A group of conservative states and interest groups, including the National Mining Association, sued the government over the Clean Power Plan. Regardless of the outcome in the U.S. Court of Appeals for the District of Columbia, the Supreme Court is likely to hear the case next year. 

Mr. Trump could also cancel U.S. commitments to a global climate agreement brokered last year in Paris and lift the U.S. Department of Interior’s moratorium on coal mining on federal lands.

In September, Mr. Trump said he selected Myron Ebell, a climate change skeptic and director of energy and environment policy at the conservative think tank Competitive Enterprise Institute, to lead his EPA transition team. 

Meanwhile, union coal miners were apparently divided by the candidates. For the second consecutive presidential election, the United Mine Workers of America declined to endorse a candidate after endorsing Mr. Obama in 2008.

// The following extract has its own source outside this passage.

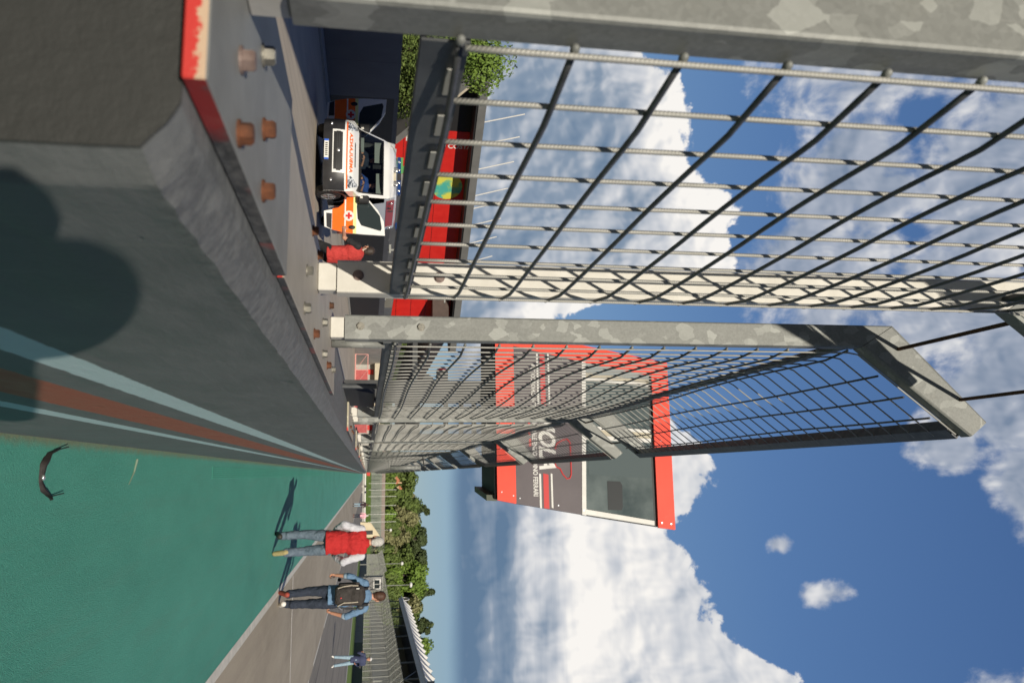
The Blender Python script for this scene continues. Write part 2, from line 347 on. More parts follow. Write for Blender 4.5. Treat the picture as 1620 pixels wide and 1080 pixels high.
def leaf(name, a, b_, c):
    def f(t, b, co):
        oi = t.new('ShaderNodeObjectInfo').outputs['Random']
        n = t.noise(co, 1.1, 4, .7); n2 = t.noise(co, 9, 2)
        col = t.mix(t.mapr(n, .35, .65), a, b_); col = t.mix(t.m('MULTIPLY', t.mapr(n2, .5, .75), .6), col, c)
        t.put(b.inputs['Base Color'], col)
    m = mat(name, rough=.75, fn=f); m.node_tree.nodes['Principled BSDF'].inputs['Transmission Weight'].default_value = 0
    return m
L_mid = leaf('leaves_mid_green', (.05, .085, .015), (.11, .155, .028), (.19, .235, .05))
L_bright = leaf('leaves_fresh_green', (.07, .13, .015), (.15, .235, .03), (.24, .32, .06))
L_dark = leaf('leaves_dark_green', (.03, .05, .014), (.065, .09, .026), (.10, .125, .04))
L_pale = leaf('leaves_pale_olive', (.13, .14, .055), (.24, .23, .10), (.34, .32, .16))
M_bark = mat('bark', rough=.9, fn=mottled((.05, .038, .028), (.10, .08, .06), 6, 5, .4, 30, .03))

# ------------------------------------------------------------------ mesh builder
class MB:
    def __init__(s): s.v = []; s.f = []; s.m = []; s.mi = 0
    def add(s, vs, fs, T=None):
        o = len(s.v)
        for p in vs:
            p = Vector(p)
            s.v.append(T @ p if T is not None else p)
        for f in fs: s.f.append(tuple(i + o for i in f)); s.m.append(s.mi)
        return s
    def mat(s, i): s.mi = i; return s
    def box(s, x0, x1, y0, y1, z0, z1, T=None):
        vs = [(x0, y0, z0), (x1, y0, z0), (x1, y1, z0), (x0, y1, z0), (x0, y0, z1), (x1, y0, z1), (x1, y1, z1), (x0, y1, z1)]
        return s.add(vs, [(0, 3, 2, 1), (4, 5, 6, 7), (0, 1, 5, 4), (1, 2, 6, 5), (2, 3, 7, 6), (3, 0, 4, 7)], T)
    def bbox(s, x0, x1, y0, y1, z0, z1, b=.003, T=None):          # bevelled box
        vs = []
        for (z, e) in ((z0, b), (z0 + b, 0), (z1 - b, 0), (z1, b)):
            X0, X1, Y0, Y1 = x0 + e, x1 - e, y0 + e, y1 - e; c = b
            if e == 0: vs += [(X0 + c, Y0, z), (X1 - c, Y0, z), (X1, Y0 + c, z), (X1, Y1 - c, z), (X1 - c, Y1, z), (X0 + c, Y1, z), (X0, Y1 - c, z), (X0, Y0 + c, z)]
            else: vs += [(X0 + c * .3, Y0, z), (X1 - c * .3, Y0, z), (X1, Y0 + c * .3, z), (X1, Y1 - c * .3, z), (X1 - c * .3, Y1, z), (X0 + c * .3, Y1, z), (X0, Y1 - c * .3, z), (X0, Y0 + c * .3, z)]
        fs = [tuple(range(7, -1, -1)), tuple(range(24, 32))]
        for r in range(3):
            for i in range(8):
                j = (i + 1) % 8; fs.append((r * 8 + i, r * 8 + j, r * 8 + 8 + j, r * 8 + 8 + i))
        return s.add(vs, fs, T)
    def prism(s, pts, axis, a, b, T=None):
        n = len(pts)
        def mk(p, h): return {'x': (h, p[0], p[1]), 'y': (p[0], h, p[1]), 'z': (p[0], p[1], h)}[axis]
        vs = [mk(p, a) for p in pts] + [mk(p, b) for p in pts]
        fs = [tuple(range(n)), tuple(range(2 * n - 1, n - 1, -1))] + [(i, i + n, (i + 1) % n + n, (i + 1) % n) for i in range(n)]
        return s.add(vs, fs, T)
    def tube(s, pts, r, n=8, caps=True, T=None):
        pts = [Vector(p) for p in pts]; k = len(pts); rr = r if isinstance(r, (list, tuple)) else [r] * k
        vs = []; up = None
        for i, p in enumerate(pts):
            d = (pts[min(i + 1, k - 1)] - pts[max(i - 1, 0)]).normalized()
            if up is None:
                up = Vector((0, 0, 1)) if abs(d.z) < .9 else Vector((1, 0, 0))
            a = d.cross(up).normalized(); b = a.cross(d).normalized(); up = b
            for j in range(n):
                t = 2 * pi * j / n; vs.append(p + (a * cos(t) + b * sin(t)) * rr[i])
        fs = []
        for i in range(k - 1):
            for j in range(n):
                q = (j + 1) % n; fs.append((i * n + j, i * n + q, (i + 1) * n + q, (i + 1) * n + j))
        if caps: fs += [tuple(range(n - 1, -1, -1)), tuple(range((k - 1) * n, k * n))]
        return s.add(vs, fs, T)
    def ell(s, c, r, T=None, nu=14, nv=9, R=None):
        vs = []; c = Vector(c)
        for i in range(nv + 1):
            ph = pi * i / nv
            for j in range(nu):
                th = 2 * pi * j / nu; p = Vector((r[0] * sin(ph) * cos(th), r[1] * sin(ph) * sin(th), r[2] * cos(ph)))
                if R is not None: p = R @ p
                vs.append(c + p)
        fs = [(i * nu + j, (i + 1) * nu + j, (i + 1) * nu + (j + 1) % nu, i * nu + (j + 1) % nu) for i in range(nv) for j in range(nu)]
        return s.add(vs, fs, T)
    def cap(s, a, b, ra, rb, n=12, T=None):                       # tapered capsule
        a = Vector(a); b = Vector(b); d = (b - a); L = d.length; d.normalize()
        pts = []; rr = []
        for k in range(4): t = pi / 2 * k / 4; pts.append(a - d * ra * cos(t)); rr.append(max(ra * sin(t), .0008))
        pts.append(a); rr.append(ra); pts.append(b); rr.append(rb)
        for k in range(1, 5): t = pi / 2 * k / 4; pts.append(b + d * rb * sin(t)); rr.append(max(rb * cos(t), .0008))
        return s.tube(pts, rr, n, True, T)
    def grid(s, P, T=None):                                       # P[i][j] points
        n = len(P[0]); vs = [p for r in P for p in r]
        fs = [(i * n + j, i * n + j + 1, (i + 1) * n + j + 1, (i + 1) * n + j) for i in range(len(P) - 1) for j in range(n - 1)]
        return s.add(vs, fs, T)
    def hexa(s, c, r, h, axis='z', rot=0.0, T=None):
        pts = [(r * cos(rot + pi / 3 * i), r * sin(rot + pi / 3 * i)) for i in range(6)]
        cx, cy, cz = c
        if axis == 'z': s.prism([(cx + p[0], cy + p[1]) for p in pts], 'z', cz, cz + h * .85, T); return s.prism([(cx + p[0] * .86, cy + p[1] * .86) for p in pts], 'z', cz + h * .85, cz + h, T)
        if axis == 'y': s.prism([(cx + p[0], cz + p[1]) for p in pts], 'y', cy - h * .85, cy, T); return s.prism([(cx + p[0] * .8, cz + p[1] * .8) for p in pts], 'y', cy - h, cy - h * .85, T)
    def disc(s, c, r, h, axis='z', n=18, T=None):
        pts = [(r * cos(2 * pi * i / n), r * sin(2 * pi * i / n)) for i in range(n)]; cx, cy, cz = c
        q = {'z': [(cx + p[0], cy + p[1]) for p in pts], 'y': [(cx + p[0], cz + p[1]) for p in pts], 'x': [(cy + p[0], cz + p[1]) for p in pts]}[axis]
        a = {'z': cz, 'y': cy, 'x': cx}[axis]
        return s.prism(q, axis, a, a + h, T)
    def mesh(s, name, off=(0, 0, 0)):
        me = bpy.data.meshes.new(name); o = Vector(off)
        me.from_pydata([tuple(p - o) for p in s.v], [], s.f); me.polygons.foreach_set('material_index', s.m); me.update(); return me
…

At a UMWA rally at the Greene County Fairgrounds in April, miners seethed anger at both candidates and flung vitriol at coal companies for cutting retirement benefits in bankruptcy. The rally came on the heels of Ms. Clinton's comment in March that she planned to “put a lot of coal companies and coal miners out of business.”

A statement Wednesday from UMWA President Cecil E. Roberts contained little emotion: “The people have spoken. Millions are happy with the results, millions are not,” it read.

Mr. Roberts repeated the union’s call for Congress to pass legislation that would shore up pension funds — a bill that Republicans, including Pennsylvania Sen. Pat Toomey, have hesitated to support.   

“President-elect Trump has spoken many times about addressing the serious economic disaster that is affecting large areas of Appalachia and other coal-producing areas of our country by putting coal miners back to work,” the statement continued. “No one is more interested in doing just exactly that than the UMWA.”